--- TO BE DONE ---
Restate word for word the lines that begin the listing and end with the line holding "Y = X*F/(px-CX); return at(px, py, Y)".

§

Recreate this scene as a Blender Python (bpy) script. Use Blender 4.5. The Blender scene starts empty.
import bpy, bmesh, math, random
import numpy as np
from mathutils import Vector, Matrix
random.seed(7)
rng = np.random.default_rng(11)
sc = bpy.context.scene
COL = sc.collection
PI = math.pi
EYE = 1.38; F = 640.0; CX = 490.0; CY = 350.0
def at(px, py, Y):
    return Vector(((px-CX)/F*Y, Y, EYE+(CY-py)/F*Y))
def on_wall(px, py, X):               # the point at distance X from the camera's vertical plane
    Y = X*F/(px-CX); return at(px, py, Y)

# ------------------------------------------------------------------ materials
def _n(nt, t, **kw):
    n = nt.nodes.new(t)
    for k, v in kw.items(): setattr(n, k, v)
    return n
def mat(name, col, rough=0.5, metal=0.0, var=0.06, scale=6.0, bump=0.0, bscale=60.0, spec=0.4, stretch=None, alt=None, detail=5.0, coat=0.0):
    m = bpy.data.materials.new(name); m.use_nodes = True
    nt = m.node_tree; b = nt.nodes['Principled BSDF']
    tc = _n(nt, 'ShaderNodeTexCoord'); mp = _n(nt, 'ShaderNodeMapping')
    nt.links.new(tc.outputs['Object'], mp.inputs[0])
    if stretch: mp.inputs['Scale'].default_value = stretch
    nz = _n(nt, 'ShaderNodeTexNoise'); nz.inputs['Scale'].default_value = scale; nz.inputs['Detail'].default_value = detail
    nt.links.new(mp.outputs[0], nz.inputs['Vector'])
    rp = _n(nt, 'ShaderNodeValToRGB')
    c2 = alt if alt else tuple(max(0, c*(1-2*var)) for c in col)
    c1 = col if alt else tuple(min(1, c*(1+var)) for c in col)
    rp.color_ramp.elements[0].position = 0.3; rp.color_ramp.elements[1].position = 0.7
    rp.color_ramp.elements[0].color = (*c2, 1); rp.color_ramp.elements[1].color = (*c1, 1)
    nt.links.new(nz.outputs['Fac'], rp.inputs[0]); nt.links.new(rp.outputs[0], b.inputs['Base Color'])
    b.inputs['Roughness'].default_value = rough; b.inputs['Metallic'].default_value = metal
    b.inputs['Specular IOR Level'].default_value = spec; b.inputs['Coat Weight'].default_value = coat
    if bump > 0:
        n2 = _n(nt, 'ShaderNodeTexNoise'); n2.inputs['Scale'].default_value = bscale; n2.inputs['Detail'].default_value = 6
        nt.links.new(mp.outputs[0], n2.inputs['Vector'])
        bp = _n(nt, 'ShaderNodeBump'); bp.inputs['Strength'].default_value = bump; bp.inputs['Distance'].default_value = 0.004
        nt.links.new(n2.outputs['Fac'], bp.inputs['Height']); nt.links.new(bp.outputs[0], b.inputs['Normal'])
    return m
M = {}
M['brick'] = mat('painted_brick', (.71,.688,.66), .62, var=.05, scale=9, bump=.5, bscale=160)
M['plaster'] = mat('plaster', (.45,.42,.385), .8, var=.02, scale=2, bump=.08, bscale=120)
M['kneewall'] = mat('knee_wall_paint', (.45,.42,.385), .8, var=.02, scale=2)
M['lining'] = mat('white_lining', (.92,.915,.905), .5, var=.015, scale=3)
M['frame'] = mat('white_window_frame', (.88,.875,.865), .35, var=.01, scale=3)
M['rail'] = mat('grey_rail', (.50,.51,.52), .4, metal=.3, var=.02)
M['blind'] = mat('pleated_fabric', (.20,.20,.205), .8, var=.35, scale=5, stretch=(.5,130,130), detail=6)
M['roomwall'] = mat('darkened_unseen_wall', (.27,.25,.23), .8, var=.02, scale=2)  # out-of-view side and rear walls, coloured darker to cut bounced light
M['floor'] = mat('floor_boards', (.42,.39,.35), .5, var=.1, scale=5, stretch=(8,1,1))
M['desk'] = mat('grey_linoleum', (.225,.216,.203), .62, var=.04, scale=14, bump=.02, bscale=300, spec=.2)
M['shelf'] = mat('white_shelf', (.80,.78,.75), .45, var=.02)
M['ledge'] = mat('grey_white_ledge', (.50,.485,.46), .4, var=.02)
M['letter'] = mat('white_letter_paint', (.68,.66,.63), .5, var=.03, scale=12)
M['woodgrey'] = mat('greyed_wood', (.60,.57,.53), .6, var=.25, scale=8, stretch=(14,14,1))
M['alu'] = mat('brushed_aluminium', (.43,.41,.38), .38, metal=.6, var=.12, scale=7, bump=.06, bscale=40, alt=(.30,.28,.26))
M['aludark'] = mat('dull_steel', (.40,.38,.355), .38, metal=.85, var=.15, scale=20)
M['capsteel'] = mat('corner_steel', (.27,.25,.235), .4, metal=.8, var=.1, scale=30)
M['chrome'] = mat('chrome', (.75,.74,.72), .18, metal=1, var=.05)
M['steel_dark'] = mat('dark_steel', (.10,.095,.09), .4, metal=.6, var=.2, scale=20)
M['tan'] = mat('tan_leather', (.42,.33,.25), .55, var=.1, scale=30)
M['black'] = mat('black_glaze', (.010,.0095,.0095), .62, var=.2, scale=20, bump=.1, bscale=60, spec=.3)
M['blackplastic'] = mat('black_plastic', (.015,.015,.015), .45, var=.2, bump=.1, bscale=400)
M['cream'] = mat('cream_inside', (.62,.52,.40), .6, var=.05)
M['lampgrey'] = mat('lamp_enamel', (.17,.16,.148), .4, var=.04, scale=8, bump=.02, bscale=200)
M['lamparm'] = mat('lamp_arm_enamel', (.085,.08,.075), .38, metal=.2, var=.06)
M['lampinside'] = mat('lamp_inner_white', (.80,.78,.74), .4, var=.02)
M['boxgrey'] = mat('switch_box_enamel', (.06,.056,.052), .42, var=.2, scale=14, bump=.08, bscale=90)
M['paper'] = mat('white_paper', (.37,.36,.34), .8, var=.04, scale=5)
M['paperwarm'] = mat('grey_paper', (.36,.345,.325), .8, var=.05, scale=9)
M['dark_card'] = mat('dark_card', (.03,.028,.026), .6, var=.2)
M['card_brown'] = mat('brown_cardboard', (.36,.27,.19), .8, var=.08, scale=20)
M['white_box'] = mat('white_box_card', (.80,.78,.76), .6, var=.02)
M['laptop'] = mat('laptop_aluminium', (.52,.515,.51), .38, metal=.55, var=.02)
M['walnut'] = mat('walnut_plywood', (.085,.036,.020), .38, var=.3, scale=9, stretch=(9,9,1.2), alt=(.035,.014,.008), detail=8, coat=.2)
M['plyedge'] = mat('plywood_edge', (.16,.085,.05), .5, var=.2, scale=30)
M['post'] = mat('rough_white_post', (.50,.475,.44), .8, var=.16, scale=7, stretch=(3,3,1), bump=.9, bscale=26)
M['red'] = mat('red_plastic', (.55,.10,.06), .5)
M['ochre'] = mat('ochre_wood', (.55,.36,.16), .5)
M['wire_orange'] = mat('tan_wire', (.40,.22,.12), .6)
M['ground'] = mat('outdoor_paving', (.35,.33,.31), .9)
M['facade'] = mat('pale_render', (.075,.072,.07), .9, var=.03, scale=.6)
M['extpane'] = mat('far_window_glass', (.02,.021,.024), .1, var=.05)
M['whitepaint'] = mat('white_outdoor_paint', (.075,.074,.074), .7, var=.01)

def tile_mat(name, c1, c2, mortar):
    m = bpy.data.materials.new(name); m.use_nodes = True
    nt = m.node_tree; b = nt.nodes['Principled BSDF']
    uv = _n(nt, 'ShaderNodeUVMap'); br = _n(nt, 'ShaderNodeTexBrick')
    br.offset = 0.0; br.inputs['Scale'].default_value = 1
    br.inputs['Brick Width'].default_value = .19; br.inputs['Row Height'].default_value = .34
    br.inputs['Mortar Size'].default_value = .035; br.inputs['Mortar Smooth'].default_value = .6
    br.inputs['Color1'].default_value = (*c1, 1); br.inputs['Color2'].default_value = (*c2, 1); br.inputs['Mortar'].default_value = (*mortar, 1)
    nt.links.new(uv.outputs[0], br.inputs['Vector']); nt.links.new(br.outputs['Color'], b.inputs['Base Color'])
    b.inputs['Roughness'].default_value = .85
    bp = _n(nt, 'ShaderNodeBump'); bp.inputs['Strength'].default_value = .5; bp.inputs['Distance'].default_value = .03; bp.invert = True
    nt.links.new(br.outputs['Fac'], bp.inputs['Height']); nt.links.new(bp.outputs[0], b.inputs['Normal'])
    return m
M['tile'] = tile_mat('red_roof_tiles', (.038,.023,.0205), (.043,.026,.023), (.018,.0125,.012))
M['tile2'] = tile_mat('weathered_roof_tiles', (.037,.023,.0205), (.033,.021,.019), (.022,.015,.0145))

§

--- SOLUTION BELOW ---
Recreate this scene as a Blender Python (bpy) script. Use Blender 4.5. The Blender scene starts empty.
import bpy, bmesh, math, random
import numpy as np
from mathutils import Vector, Matrix
random.seed(7)
rng = np.random.default_rng(11)
sc = bpy.context.scene
COL = sc.collection
PI = math.pi
EYE = 1.38; F = 640.0; CX = 490.0; CY = 350.0
def at(px, py, Y):
    return Vector(((px-CX)/F*Y, Y, EYE+(CY-py)/F*Y))
def on_wall(px, py, X):               # the point at distance X from the camera's vertical plane
    Y = X*F/(px-CX); return at(px, py, Y)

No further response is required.